Studiare e praticare giornalismo è l'ideale per il mondo di oggi. Non solo, nel migliore dei casi, ci si ritroverà a fare il mestiere più bello del mondo (ok, non sono imparziale e sono anche un tantino idealista, però lo dice anche la Palombelli). Anche nel caso non si riuscisse a sfondare, iniziare il proprio percorso lavorativo come giornalista crea la forma mentis più adatta ad affrontare la giungla del mercato lavorativo odierno.
Perché?
Innanzitutto, si impara ad essere flessibili: quando si fa il giornalista (freelance, è ovvio) gli orari non esistono, i pezzi preparati con cura certosina poi non vengono pubblicati (e di conseguenza nemmeno pagati), il caporedattore si esprime in toni veraci sulla qualità dei vostri articoli. Si è insomma sottoposti ad imprevisti e delusioni di ogni genere. Questo permette di accettare la vita nella sua imprevedibilità e di crearsi una certa corazza.

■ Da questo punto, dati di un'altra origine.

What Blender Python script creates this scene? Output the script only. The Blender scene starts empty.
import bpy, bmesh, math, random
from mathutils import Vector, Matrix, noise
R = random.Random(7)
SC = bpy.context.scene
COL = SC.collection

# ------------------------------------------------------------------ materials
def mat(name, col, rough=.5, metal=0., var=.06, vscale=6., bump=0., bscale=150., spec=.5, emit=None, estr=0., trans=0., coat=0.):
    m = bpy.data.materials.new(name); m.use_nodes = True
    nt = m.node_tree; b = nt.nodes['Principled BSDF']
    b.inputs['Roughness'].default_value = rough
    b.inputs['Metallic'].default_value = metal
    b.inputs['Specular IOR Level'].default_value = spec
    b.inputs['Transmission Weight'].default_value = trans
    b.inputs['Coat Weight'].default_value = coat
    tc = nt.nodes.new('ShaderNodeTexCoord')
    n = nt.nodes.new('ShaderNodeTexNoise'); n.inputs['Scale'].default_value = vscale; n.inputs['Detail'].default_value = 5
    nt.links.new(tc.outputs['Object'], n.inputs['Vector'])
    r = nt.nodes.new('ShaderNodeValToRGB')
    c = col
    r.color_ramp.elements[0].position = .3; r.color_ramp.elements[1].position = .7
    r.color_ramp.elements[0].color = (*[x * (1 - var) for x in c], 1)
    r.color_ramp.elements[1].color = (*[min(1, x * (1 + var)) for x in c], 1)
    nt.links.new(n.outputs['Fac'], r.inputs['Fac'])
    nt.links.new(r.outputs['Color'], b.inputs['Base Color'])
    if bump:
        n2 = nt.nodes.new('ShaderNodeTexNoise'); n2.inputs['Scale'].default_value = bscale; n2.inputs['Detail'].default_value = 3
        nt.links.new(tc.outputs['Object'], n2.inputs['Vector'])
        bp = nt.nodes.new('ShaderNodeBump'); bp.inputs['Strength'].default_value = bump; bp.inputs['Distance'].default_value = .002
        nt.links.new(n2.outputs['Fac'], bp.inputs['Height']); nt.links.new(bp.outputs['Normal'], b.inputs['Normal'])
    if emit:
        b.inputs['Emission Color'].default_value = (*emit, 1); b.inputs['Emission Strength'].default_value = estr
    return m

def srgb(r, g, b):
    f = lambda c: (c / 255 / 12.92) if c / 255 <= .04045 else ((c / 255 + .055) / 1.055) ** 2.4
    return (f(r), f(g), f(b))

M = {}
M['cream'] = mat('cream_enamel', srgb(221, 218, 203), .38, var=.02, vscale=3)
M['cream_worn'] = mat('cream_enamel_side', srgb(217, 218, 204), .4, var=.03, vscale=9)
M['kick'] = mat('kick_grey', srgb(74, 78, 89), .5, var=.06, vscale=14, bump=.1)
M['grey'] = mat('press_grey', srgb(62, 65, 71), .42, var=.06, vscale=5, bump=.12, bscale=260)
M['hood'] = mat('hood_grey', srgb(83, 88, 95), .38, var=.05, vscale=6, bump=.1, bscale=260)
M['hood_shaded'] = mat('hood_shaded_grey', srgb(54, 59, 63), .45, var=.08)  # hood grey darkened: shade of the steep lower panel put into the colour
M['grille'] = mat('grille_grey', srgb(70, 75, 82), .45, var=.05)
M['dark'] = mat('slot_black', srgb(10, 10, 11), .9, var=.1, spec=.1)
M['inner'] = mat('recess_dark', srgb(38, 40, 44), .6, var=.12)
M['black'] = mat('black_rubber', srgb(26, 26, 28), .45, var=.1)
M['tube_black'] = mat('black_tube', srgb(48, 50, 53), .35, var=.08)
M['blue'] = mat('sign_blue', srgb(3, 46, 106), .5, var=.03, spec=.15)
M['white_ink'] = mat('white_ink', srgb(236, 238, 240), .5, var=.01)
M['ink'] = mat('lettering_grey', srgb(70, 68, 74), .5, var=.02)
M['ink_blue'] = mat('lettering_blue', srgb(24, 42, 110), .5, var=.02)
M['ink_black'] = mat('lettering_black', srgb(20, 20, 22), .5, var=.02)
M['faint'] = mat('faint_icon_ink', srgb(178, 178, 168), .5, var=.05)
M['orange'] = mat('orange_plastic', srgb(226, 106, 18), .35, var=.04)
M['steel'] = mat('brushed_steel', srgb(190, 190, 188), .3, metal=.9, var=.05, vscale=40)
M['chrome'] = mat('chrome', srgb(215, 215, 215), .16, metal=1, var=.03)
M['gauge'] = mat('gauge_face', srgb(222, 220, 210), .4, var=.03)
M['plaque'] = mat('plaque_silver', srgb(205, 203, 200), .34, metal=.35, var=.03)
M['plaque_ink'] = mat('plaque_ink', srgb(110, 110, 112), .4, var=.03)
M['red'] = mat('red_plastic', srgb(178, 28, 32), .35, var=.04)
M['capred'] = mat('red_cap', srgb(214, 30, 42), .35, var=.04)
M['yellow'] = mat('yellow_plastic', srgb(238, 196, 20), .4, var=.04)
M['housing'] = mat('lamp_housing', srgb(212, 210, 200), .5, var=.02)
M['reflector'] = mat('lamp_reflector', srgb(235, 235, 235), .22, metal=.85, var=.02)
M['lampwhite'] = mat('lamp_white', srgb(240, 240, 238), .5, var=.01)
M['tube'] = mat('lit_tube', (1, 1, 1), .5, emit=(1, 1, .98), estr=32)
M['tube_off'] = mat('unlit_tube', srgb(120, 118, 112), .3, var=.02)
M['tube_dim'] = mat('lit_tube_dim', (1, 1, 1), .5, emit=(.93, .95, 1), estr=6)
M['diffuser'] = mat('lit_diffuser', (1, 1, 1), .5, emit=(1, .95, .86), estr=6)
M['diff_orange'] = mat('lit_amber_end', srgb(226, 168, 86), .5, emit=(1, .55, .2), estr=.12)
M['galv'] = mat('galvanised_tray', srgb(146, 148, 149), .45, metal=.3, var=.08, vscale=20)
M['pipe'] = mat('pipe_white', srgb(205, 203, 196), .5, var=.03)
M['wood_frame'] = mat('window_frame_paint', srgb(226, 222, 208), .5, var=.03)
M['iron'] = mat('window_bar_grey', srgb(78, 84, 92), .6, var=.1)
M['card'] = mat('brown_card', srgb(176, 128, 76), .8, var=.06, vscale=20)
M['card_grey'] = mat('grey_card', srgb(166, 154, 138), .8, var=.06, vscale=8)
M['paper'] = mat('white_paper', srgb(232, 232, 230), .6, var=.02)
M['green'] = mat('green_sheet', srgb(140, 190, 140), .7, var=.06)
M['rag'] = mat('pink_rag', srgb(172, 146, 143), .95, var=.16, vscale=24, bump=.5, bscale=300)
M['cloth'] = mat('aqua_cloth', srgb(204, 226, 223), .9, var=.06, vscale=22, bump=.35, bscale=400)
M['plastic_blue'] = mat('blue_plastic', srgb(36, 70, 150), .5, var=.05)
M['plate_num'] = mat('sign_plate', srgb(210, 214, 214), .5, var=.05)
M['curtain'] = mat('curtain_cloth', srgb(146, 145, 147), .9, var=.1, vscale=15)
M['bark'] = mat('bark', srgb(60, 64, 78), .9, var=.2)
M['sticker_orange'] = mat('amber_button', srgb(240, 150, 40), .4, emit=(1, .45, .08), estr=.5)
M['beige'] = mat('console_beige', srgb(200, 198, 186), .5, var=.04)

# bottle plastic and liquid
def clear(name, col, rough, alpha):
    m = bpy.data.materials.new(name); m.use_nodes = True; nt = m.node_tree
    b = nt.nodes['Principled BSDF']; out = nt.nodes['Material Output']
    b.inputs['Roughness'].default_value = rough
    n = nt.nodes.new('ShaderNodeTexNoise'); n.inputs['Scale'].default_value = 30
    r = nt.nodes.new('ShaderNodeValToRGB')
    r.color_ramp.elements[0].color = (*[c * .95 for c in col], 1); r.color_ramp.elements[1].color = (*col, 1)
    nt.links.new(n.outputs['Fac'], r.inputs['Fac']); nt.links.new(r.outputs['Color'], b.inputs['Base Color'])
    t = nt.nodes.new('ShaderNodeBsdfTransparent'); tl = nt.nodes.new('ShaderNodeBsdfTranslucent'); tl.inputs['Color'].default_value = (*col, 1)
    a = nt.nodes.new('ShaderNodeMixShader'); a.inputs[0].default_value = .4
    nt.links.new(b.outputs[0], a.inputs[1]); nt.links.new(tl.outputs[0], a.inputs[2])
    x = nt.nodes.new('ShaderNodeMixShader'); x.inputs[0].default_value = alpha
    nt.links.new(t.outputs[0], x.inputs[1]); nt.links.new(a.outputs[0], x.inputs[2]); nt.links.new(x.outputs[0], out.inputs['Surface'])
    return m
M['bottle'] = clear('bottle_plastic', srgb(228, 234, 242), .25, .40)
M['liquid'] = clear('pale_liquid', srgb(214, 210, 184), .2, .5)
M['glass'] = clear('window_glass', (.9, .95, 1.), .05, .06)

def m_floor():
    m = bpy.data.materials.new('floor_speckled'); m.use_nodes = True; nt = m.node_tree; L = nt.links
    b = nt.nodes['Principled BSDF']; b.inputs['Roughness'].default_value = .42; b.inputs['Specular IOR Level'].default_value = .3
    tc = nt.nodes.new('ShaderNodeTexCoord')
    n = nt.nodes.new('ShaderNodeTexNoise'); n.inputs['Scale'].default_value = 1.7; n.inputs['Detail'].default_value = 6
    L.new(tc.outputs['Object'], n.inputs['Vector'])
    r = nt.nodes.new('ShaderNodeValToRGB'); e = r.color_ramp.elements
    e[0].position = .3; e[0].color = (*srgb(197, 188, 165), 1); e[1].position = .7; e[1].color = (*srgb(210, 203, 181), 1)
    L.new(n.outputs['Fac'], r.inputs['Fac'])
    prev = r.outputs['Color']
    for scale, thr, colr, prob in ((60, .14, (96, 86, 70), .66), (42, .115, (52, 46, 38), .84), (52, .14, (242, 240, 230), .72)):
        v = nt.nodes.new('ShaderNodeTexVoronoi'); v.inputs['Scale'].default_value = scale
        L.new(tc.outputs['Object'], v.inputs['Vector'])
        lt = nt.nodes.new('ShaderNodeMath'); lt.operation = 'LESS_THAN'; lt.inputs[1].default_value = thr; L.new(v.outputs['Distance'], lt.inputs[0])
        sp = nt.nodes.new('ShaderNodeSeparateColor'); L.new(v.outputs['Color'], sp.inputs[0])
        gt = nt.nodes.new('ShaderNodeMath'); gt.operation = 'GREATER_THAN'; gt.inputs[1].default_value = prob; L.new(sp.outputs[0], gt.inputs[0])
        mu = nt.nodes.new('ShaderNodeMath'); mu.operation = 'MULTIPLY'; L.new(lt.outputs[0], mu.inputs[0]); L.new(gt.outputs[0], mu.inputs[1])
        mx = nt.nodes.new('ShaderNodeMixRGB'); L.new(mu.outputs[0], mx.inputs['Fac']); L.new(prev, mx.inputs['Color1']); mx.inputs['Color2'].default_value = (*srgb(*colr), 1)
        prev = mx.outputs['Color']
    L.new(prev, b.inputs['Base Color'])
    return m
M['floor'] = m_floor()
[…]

La flessibilità si applica poi ai contenuti: nel giornalismo in genere ci si deve abituare a scrivere di tutto, dalla festa della frittella ai risultati finanziari di una banca di investimenti. Questo è l'ideale in un mondo dove il posto fisso è scomparso (lo dice anche Monti che non va più di moda) e dove è importante sapersi riciclare.
Scrivere bene e saper comunicare, poi, è fondamentale. Che si debbano compilare dei rapporti, fare dei progetti o gestire una riunione, il modo in cui si scrive e si comunica è prima di tutto un biglietto da visita, e in seguito un modo per lavorare più efficacemente e creare relazioni più produttive con i colleghi.
Per scrivere bene bisogna avere l'abitudine alle idee chiare, altro punto a favore in un contesto lavorativo caotico.
Chi è attratto dal giornalismo è in genere curioso, il che, per la storia del doversi riciclare, aiuta a non storcere il naso né davanti alla festa della frittella né davanti ai risultati finanziari.
Chi è attratto dal giornalismo, infine, non ha grandi pretese sullo stipendio. Una qualità che fa comodo nella dura realtà dei contratti a progetto.
Per questo, la mia conclusione - supportata finora dai fatti - è che chi inizia giornalista non rimane disoccupato (anche se non sempre rimane giornalista). Alla peggio si ricicla nelle Pubbliche Relazioni, sempre ghiotte di poveri giornalistelli affamati, il cui indubbio talento non sarà difficile acquistare con qualche centinaio di euro in più.
Insomma, un consiglio spassionato: se Montanelli ti esalta, concediti il sogno, non rinunciare alla scuola di Giornalismo. Studiare giornalismo non è la via maestra per la disoccupazione, ma l'esatto contrario: una scuola di sopravvivenza che permette di non restare mai disoccupati.